Gegenüber Teil 1 der „Studie in Angst“, wie der Autor selbst seine auf drei Bände angelegte „Sherlock Holmes“-Reihe nennt, ermitteln Holmes und Watson hier in einem merklich raueren und brutaleren Umfeld, so dass das Duo gezwungen ist, bisweilen mit ebensolcher Härte zu agieren. Damit wirkt „Das Grab der Molly Maguire“ so, als hätte Guy Ritchie seinen „Sherlock Holmes“ für ein ausschließlich erwachsenes Publikum drehen dürfen. Grundsätzlich bleibt der Roman den Figuren und dem viktorianischen Zeitkolorit treu, doch hat man den Helden eine gehörige Adrenalinspritze verpasst.
 
Der einzige Wermutstropfen der vorliegenden Printversion ist auch hier wieder die amateurhafte Covergestaltung und das unvorteilhafte Schriftbild, das mit einer serifenlosen Schrift und zu kleinen Buchstaben beziehungsweis zu großen Zeilenabständen das flüssige Lesen schwer macht.

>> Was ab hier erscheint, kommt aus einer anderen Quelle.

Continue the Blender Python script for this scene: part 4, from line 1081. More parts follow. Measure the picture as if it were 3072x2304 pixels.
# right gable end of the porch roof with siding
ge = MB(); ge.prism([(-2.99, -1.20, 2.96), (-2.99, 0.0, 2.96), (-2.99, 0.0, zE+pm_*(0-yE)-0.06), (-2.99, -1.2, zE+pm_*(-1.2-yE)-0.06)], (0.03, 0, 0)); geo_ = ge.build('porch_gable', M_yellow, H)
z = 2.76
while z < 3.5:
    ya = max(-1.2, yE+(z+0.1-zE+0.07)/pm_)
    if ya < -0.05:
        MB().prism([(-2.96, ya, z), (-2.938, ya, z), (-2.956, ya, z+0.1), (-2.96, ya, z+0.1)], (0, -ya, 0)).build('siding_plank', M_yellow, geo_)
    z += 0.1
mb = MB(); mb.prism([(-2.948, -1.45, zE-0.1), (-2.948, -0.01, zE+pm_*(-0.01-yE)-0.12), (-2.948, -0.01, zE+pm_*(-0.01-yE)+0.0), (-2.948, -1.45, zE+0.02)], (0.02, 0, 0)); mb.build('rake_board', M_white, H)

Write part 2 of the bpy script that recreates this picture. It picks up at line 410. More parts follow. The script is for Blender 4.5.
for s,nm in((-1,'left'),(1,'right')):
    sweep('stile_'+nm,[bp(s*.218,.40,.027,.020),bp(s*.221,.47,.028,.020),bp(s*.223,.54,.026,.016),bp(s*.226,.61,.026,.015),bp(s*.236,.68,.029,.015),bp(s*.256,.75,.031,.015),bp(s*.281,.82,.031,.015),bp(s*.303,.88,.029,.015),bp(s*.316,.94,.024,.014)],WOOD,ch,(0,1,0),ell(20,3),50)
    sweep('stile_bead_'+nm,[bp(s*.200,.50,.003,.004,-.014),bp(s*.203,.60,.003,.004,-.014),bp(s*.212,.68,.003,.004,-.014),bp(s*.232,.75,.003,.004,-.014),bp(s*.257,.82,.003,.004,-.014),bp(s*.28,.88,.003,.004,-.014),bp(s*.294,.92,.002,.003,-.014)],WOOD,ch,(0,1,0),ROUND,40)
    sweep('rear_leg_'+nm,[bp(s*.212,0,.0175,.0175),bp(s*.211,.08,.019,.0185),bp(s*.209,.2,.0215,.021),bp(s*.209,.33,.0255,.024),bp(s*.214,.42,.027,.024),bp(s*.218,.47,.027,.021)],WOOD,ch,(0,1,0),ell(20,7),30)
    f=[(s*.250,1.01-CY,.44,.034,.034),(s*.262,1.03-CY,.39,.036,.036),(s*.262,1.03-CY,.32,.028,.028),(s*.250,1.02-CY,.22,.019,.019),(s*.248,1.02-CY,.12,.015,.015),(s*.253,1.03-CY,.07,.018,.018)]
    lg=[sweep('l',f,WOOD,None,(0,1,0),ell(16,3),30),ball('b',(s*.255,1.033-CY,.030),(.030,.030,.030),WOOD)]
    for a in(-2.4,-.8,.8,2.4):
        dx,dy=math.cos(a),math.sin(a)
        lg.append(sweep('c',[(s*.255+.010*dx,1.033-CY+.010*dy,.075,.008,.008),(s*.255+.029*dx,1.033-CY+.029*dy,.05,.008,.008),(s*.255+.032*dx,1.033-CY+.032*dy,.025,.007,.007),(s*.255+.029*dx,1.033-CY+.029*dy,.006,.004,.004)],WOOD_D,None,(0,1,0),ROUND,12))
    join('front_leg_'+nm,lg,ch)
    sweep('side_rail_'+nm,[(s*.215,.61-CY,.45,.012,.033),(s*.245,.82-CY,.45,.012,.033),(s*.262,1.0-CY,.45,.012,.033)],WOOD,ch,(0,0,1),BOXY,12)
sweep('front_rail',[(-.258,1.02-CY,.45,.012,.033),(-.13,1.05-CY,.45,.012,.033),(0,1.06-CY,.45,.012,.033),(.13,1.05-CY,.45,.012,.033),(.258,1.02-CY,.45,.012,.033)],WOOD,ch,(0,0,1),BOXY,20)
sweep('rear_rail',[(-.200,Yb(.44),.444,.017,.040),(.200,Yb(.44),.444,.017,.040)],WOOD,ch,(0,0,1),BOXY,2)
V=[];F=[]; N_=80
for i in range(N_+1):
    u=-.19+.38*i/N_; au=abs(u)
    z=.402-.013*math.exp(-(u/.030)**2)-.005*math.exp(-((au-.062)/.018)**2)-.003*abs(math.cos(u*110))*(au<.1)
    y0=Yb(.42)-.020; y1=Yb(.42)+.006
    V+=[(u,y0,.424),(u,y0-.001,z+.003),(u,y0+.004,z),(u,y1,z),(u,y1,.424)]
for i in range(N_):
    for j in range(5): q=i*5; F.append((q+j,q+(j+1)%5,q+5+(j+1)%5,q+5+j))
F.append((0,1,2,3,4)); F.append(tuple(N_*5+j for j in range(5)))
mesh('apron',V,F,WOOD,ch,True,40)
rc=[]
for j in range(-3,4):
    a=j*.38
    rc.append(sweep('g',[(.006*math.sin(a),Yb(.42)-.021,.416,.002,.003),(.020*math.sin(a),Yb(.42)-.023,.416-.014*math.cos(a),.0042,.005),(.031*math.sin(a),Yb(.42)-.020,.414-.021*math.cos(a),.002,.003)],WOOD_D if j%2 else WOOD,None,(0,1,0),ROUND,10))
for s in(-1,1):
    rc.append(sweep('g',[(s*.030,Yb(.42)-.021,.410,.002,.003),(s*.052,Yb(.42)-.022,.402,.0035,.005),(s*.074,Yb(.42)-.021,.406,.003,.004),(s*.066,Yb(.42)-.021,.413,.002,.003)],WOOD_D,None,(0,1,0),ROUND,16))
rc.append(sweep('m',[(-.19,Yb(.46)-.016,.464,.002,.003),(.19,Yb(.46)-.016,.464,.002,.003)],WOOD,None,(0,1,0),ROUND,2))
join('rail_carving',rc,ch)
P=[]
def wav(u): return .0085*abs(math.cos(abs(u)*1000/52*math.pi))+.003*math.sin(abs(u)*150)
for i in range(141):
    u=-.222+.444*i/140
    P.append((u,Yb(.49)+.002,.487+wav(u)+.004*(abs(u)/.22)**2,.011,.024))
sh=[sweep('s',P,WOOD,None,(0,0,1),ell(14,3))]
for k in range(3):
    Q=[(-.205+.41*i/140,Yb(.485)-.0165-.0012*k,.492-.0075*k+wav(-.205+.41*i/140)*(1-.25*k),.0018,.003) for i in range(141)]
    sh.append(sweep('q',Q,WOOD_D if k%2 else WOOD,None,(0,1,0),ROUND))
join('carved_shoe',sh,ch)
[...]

David Gray wendet die Regeln des modernen Psycho-Thrillers auf die klassischen Figuren Sherlock Holmes und Dr. Watson an und bleibt ihnen dennoch treu. Damit ist „Das Grab der Molly Maguire“ ein herausragender Beitrag der aktuell inflationären Schwemme an neuen „Sherlock Holmes“-Veröffentlichungen.